THE GREATEST SONGS OF THE 1960s THAT NO ONE HAS EVER HEARD
1,982) Kim Weston — “Brothers & Sisters (Get Together)”
“Killer funk with a message! Right on!” (atgunchev, https://www.youtube.com/watch?v=bfUG-74lwAQ) “[R]ed hot funk amazing vocals”. (noelwalsh7979, https://www.youtube.com/watch?v=bfUG-74lwAQ) “Woww, the heat coming off this track is intense!” (t_albino, https://www.youtube.com/watch?v=f8NDMeO6beY)
Kim laid down this “self-penned [along with her husband William ‘Mickey’ Stevenson] tour-de-force . . . [that] should have been [a] huge hit[] . . . [a] brilliant & riveting survival anthem[] that inspire[s]” (Funk My Soul, https://www.funkmysoul.gr/kim-weston-1970-kim-kim-kim/), a “message song . . . featur[ing] brass like elephants trumpeting and a deep lowdown groove” (Ian McCann, https://www.udiscovermusic.com/stories/kim-weston-kim-kim-kim-stax-album/), simply “brilliant . . . [with] wickedly hyperactive horns”. (mag1c_hands, https://rateyourmusic.com/release/album/kim-weston/kim-kim-kim/)
As to Kim’s ’71 Volt LP Kim, Kim, Kim, Funk My Soul enthuses:
Kim Weston recorded this incredibly great set of richly varied and stunning performances a number of years after leaving Motown and is in peak form in this lost masterpiece that should have made [her] a huge Superstar as nobody sings quite like this fiery Diva who has the greatest voice of any of the singers from the classic Motown sixties and could out sing everyone on that legendary label…[T]he lady can SING!!! . . . [She is] one of the greatest singers of her generation.

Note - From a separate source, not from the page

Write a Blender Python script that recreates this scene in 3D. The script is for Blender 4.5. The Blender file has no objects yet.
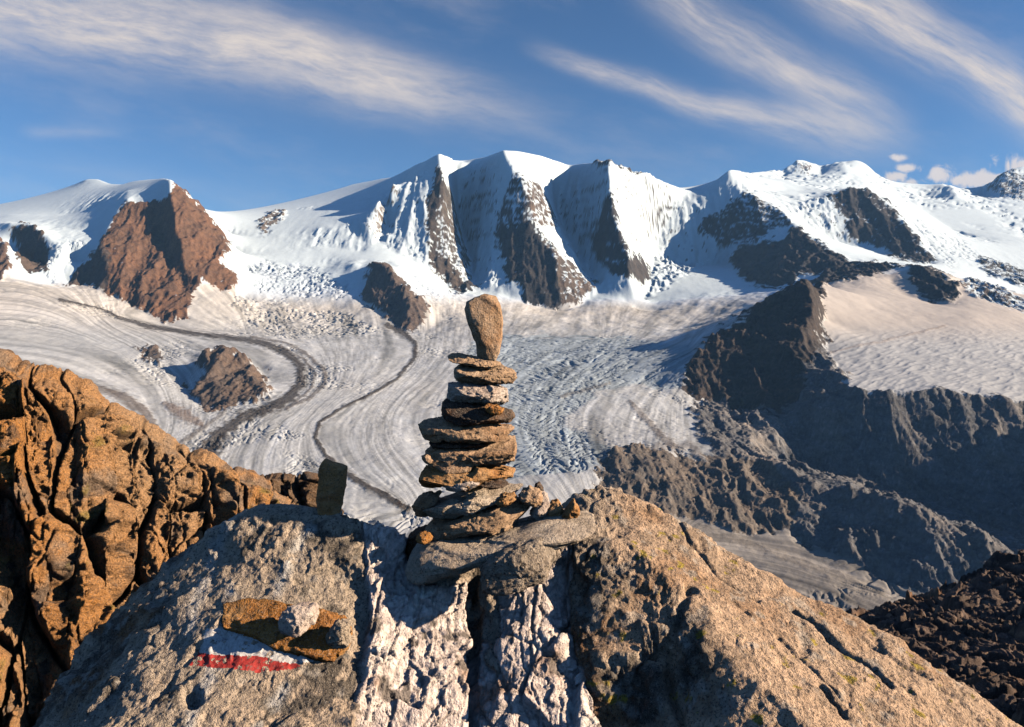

Steve Huey tells us about Kim:
Best known as a duet partner of Marvin Gaye [see #229, 940, 1,738] , Kim Weston also charted with some of her own solo sides during the ’60s, although she never had . . . breakout success . . . . Born Agatha Natalie Weston in Detroit . . . she started singing in her church choir at age three, and by her teenage years had joined a touring gospel group called the Wright Specials. She signed with Motown during the company’s early days, scoring a minor R&B hit in 1963 with “Love Me All the Way.” The following year, she recorded her first duet with Gaye, “What Good Am I Without You,” but made the tactical error of turning down a chance to record “Dancing in the Street[]” . . . . She enjoyed her biggest solo hit in 1965 with “Take Me in Your Arms (Rock Me a Little While)” and followed it up in 1966 with the equally soulful “Helpless[]” . . . . Also in 1966, she cut an entire album of duets with Gaye, Take Two, which produced the Top Five R&B classic “It Takes Two.” By the time it was peaking on the charts in early 1967, however, Weston had already left Motown; she and her husband, producer William “Mickey” Stevenson, moved to MGM, but a pair of albums there . . . proved to be commercial failures. Weston subsequently recorded for Volt (Kim, Kim, Kim), People . . . , and . . . Banyan Tree, all without much success. She did, however, chart with her version of the anthem “Lift Ev’ry Voice and Sing” in 1970.